January 29, 2006

Footnote 3

Take a look at Footnote 3 in Gillmore vs Gonzales.

Apparently a three judge panel of the 9th circuit accepts, and accepts without even a hint of protest, the proposition that the US is now a nation in which citizens can be compelled to abide by secret laws.

Apparently the US Congress gave an Undersecretary (an under secretary, not even the full Secretary!) of the Department of "Homeland" Security the power to declare certain limited class of "information" to be "sensitive security information" or "SSI".

OK, I'll accept the premise that "information" like the deployment of security checkpoints, the sensitivity of monitoring devices, or the energy yield of a bar of marshmallows, chocolate, and Rice Krispies might be appropriate to be kept locked away in some ugly Steelcase file cabinet underneath Pennsylvania Avenue.

But some weenie in the Dep't of 'Homeland' Security shredded the law so badly that the regulations that purport to merely restate and clarify that law end up saying that pretty much any "program" or "plan" can be labeled as SSI, including, apparently, programs and plans that amount to secret constraints on what a citizen may or may not do and on how he or she may do it.  Talk about the old cliché of giving an inch and taking a mile!

To top it off, the court (in the main text leading to footnote 3) tells us that these secret laws change weekly, are not even written down, and vary from place to place!

We have a president who stomps around the countryside bewailing the tendency of courts to act as legislatures.  Well, here we have a situation in which one of his own administrative agencies has undertaken to stretch the plain words of a statute beyond the breaking point and along the way creating, in our Land of the Free, a system of secret laws.  One can only wonder whether the secret laws also came with a secret police.

My government has raised hypocrisy to a new level. On one hand it illegally spies on us, the citizens, demands that we present "our papers" when we fly (and, I hear, also when we use a bus, or take a train), and has required, via its ICANN, that those who engage in activity on the internet abandon all hope of privacy.

My government now sticks its nose into the affairs of citizens as a dog sticks its nose into a crotch - without permission, without reservation, and without shame.

And the same government that is dismantling the right of the people to be secure against unreasonable government intrusion into their homes and papers has the audacity to say that it can rewrite an act of Congress to create a system of secret laws that Citizens can not know but must abide else suffer consequences.

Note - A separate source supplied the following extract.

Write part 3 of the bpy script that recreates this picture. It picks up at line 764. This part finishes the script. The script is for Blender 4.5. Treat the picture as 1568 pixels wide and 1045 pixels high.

Kafka lives - in the Department of Homeland Security.  And real conservatives, like Barry Goldwater, must be spinning at in their graves at this new DC regime that presses for not merely unlimited government, but government that is done in secret so that the citizens and voters can not learn what is being done in their names.

The death of the American Way will not come at the hands of a foreigner, it will come from the paranoia of our own government and the apathy of voters.  The 2006 mid-term Congressional elections will occur this fall.  We may not be able to change the executive of the United States until 2008, but we certainly can kick-out those in Congress who are fellow travelers in the executive's endeavor to destroy our nation's principles and integrity.